SHORT PROBLEM — Wherever a line below holds the word "scene", copy that line.

--- begin ---

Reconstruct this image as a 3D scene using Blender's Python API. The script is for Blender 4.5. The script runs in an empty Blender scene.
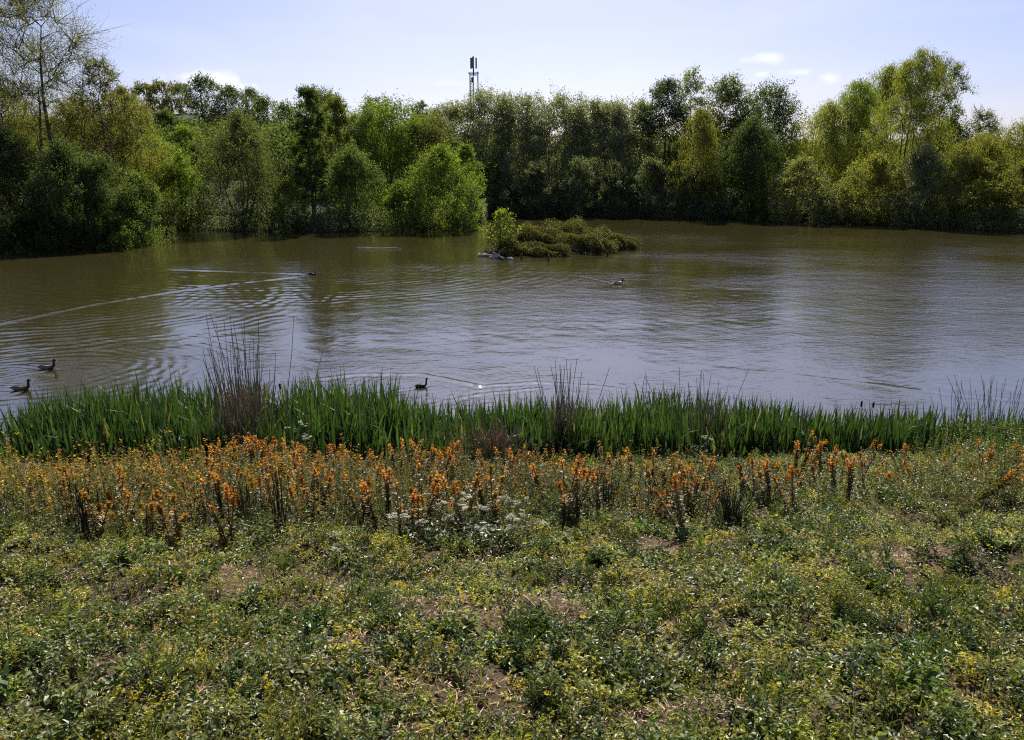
import bpy, math, random
import numpy as np
from math import radians as R, pi
from mathutils import Vector, Matrix

S = bpy.context.scene
col = S.collection

# ------------------------------------------------------------------ camera
F = 775.0; PITCH = math.atan(200.0 / F); EYE = 5.3
cam_d = bpy.data.cameras.new('camera'); cam = bpy.data.objects.new('camera', cam_d); col.objects.link(cam)
cam.location = (0, 0, EYE); cam.rotation_euler = (pi / 2 - PITCH, 0, 0)
cam_d.sensor_width = 36; cam_d.lens = 36 * F / 1024; cam_d.clip_start = 0.05; cam_d.clip_end = 5000
S.camera = cam

# ------------------------------------------------------------------ light
SUN_EL, SUN_AZ = 44.0, 3.0            # azimuth measured from +Y (view direction) towards +X
SUN_STR, SKY_STR, EXPO = 5.0, 0.069, 0.62
sd = bpy.data.lights.new('sun', 'SUN'); so = bpy.data.objects.new('sun', sd); col.objects.link(so)
sd.energy = SUN_STR; sd.angle = R(0.6); sd.color = (1.0, 0.94, 0.84)
az, el = R(SUN_AZ), R(SUN_EL)
to_sun = Vector((math.sin(az) * math.cos(el), math.cos(az) * math.cos(el), math.sin(el)))
so.rotation_euler = to_sun.to_track_quat('Z', 'Y').to_euler(); so.location = (0, 0, 60)
S.view_settings.view_transform = 'Standard'; S.view_settings.look = 'None'
S.view_settings.exposure = EXPO; S.view_settings.gamma = 1.0; S.view_settings.use_curve_mapping = False

def pdir(px, py):
    u = (px - 512) / F; v = (370 - py) / F
    return np.array([u, math.cos(PITCH) + v * math.sin(PITCH), -math.sin(PITCH) + v * math.cos(PITCH)])

W = bpy.data.worlds.new('World'); S.world = W; W.use_nodes = True
nt = W.node_tree; N = nt.nodes; L = nt.links
N.clear()
def nd(tree, typ, **kw):
    n = tree.nodes.new(typ)
    for k, v in kw.items(): setattr(n, k, v)
    return n
wo = nd(nt, 'ShaderNodeOutputWorld'); bg = nd(nt, 'ShaderNodeBackground'); bg.inputs['Strength'].default_value = SKY_STR
sky = nd(nt, 'ShaderNodeTexSky', sky_type='NISHITA'); sky.sun_disc = False
sky.sun_elevation = el; sky.sun_rotation = az; sky.air_density = 0.85; sky.dust_density = 1.4; sky.ozone_density = 2.0; sky.altitude = 60
tint = nd(nt, 'ShaderNodeMix', data_type='RGBA', blend_type='MULTIPLY'); tint.inputs[0].default_value = 1
tint.inputs[7].default_value = (0.97, 0.93, 1.12, 1)
L.new(sky.outputs[0], tint.inputs[6])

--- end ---

EXERCISE ANSWER —
Reconstruct this image as a 3D scene using Blender's Python API. The script is for Blender 4.5. The script runs in an empty Blender scene.
S = bpy.context.scene